María  Solano no pudo olvidar la lacerante vida que vivió cuando despuntaba la juventud, cuando traicionaron al hombre que amaba. Cuando el odio le torció la vida de forma absurda, porque era una joven embarazada y enamorada. Una tragedia sin cura ni perdón.

A Teresa en cambio, no le quedó tiempo para odiar. Entre pañales y harapos la entregaron a la pequeña Josefina . Y se amarró a ella como a un salvavidas porque llevaba la sangre de su Pin, de su chico, tan bizarro, tan guapo y tan valiente. La acogió en sus brazos y debió juramentarse que saldrían adelante aunque tuviera que despedazar la tierra.
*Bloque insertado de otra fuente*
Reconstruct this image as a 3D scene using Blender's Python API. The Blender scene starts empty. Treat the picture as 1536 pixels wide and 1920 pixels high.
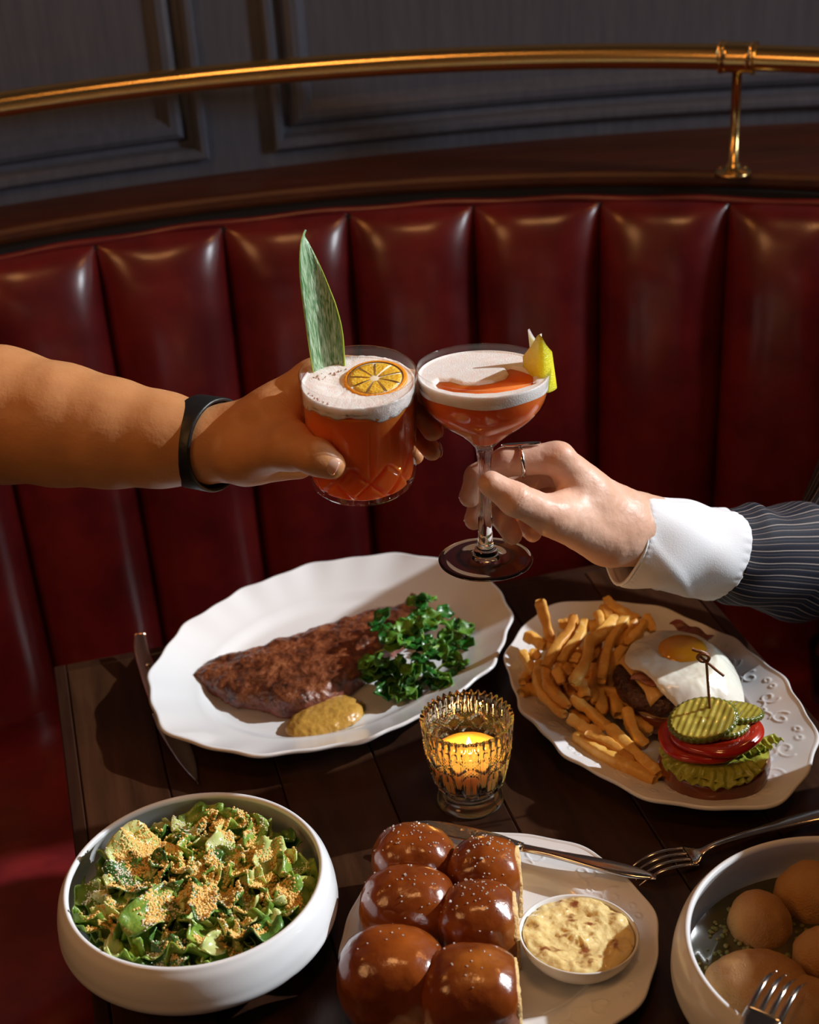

Se lo debía a su hijo. Se lo debía al joven que corrió por los montes del Miera dejando atrás a los perseguidores con el corazón libertario y los pies enganchados a la libertad. A partir del momento que tomó a la pequeña en sus brazos, para Teresa no hubo más vida ni más meta que sacar adelante a su niña. A la pequeña de los Cariñosos de Liérganes.

Ahora Josefina tiene 77 años. Una vida que ha pasado en EEUU. Nunca  volvió a ver a la abuela porque  no regresó a España hasta el año 1968, un año después de que Teresa muriera. Volvieron, madre e hija,  a esa zona de España que es más USA que Montana, a Torrejón, no tocaron tierra española. María no podía pisar su tierra española, donde dejó tanto.

Teresa Cobo, había muerto sola, sin sus hijos, con las dos hijas que le quedaban dispersas, con el dolor de no ver a su pequeña pero con la cabeza bien alta. Había cumplido con la promesa hecha. Había criado a la pequeña de los Cariñosos.